Posted on 07 December, 2020
Loans not so ‘super’ after all

The Commerce Commission has issued a warning to Superloans Napier Ltd and Superloans Porirua Ltd that they are likely to have failed to comply with the Credit Contracts and Consumer Finance Act (CCCFA).

An investigation into the Superloans Group, including its operations in Porirua and Napier, was opened after the regulator received complaints.

“Our investigation identified several borrowers who were provided with high-cost ‘express’ loans on a regular and ongoing basis,” says commission chairwoman Anna Rawlings, pictured. “In one case, a borrower had 19 loans in a 12-month period.”

The CCCFA requires lenders – before entering into agreements – to make reasonable inquiries with borrowers so they are satisfied loans meet the consumer’s requirements and objectives, and to exercise the care, diligence and skill of a responsible lender.

“Our investigation found Superloans promoted and allowed its loans to be used on a regular and long-term basis, and encouraged longer term and regular borrowing through the use of text and email messaging to borrowers,” adds Rawlings. “These text messages did not contain a risk warning.

“There was also limited evidence to indicate a borrower’s previous borrowing or stated purpose for the loan was discussed or taken into account when assessing the suitability of the loan. Superloans Group’s guidelines did not contain any guidance on how staff should comply with their responsibilities in this area.
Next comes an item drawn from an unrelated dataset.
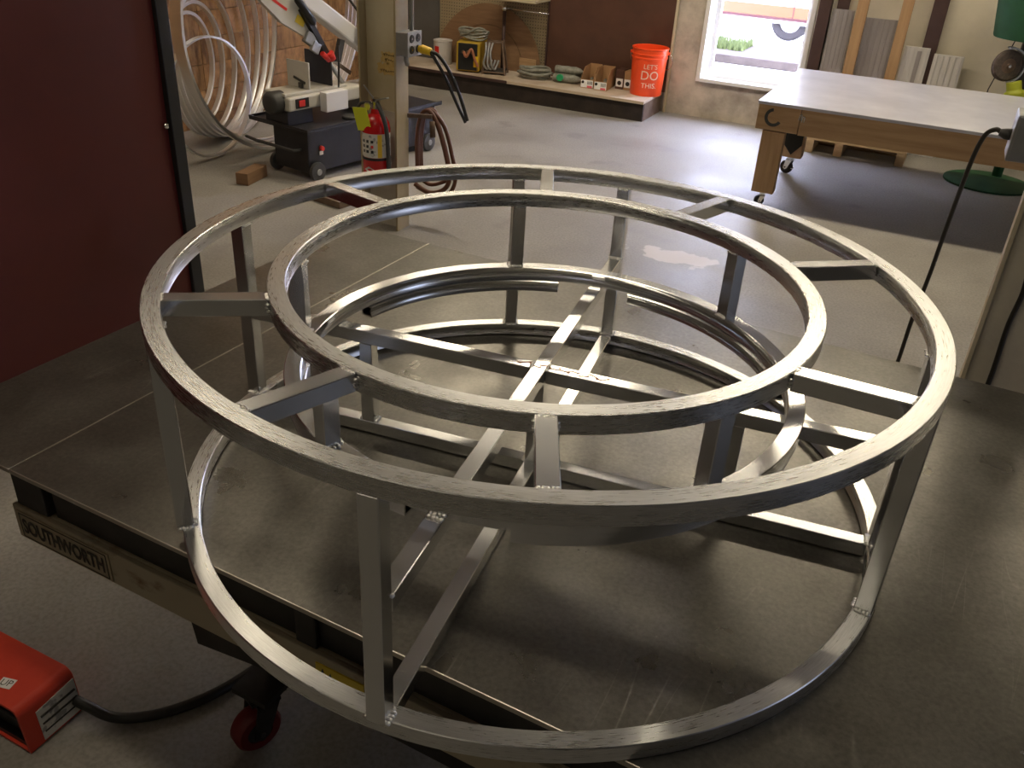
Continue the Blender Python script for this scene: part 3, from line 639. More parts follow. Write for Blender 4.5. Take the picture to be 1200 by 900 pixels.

“Responsible lending is an area of focus for the commission. We urge lenders to make sure they understand their responsible lending obligations and have internal processes in place to ensure they meet those obligations.”

The lender responsibility principles states finance providers entering into consumer credit contracts after June 6, 2015, must comply with the responsible lending obligations principles of the CCCFA.

They must make reasonable inquiries to be satisfied it’s likely the borrower will make repayments without suffering substantial hardship, and to exercise the care, skill and diligence of a responsible lender.

From June 1 this year, high-cost lending to consumers became subject to specific restrictions that do not apply to other forms of lending.

A key restriction is interest and fees charged on high-cost loans being capped at 100 per cent of the amount first advanced.

Others are the rate of charge – excluding default fees – on a high-cost loan being limited to 0.8 per cent daily and lenders being restricted from making high-cost loans to some repeat borrowers.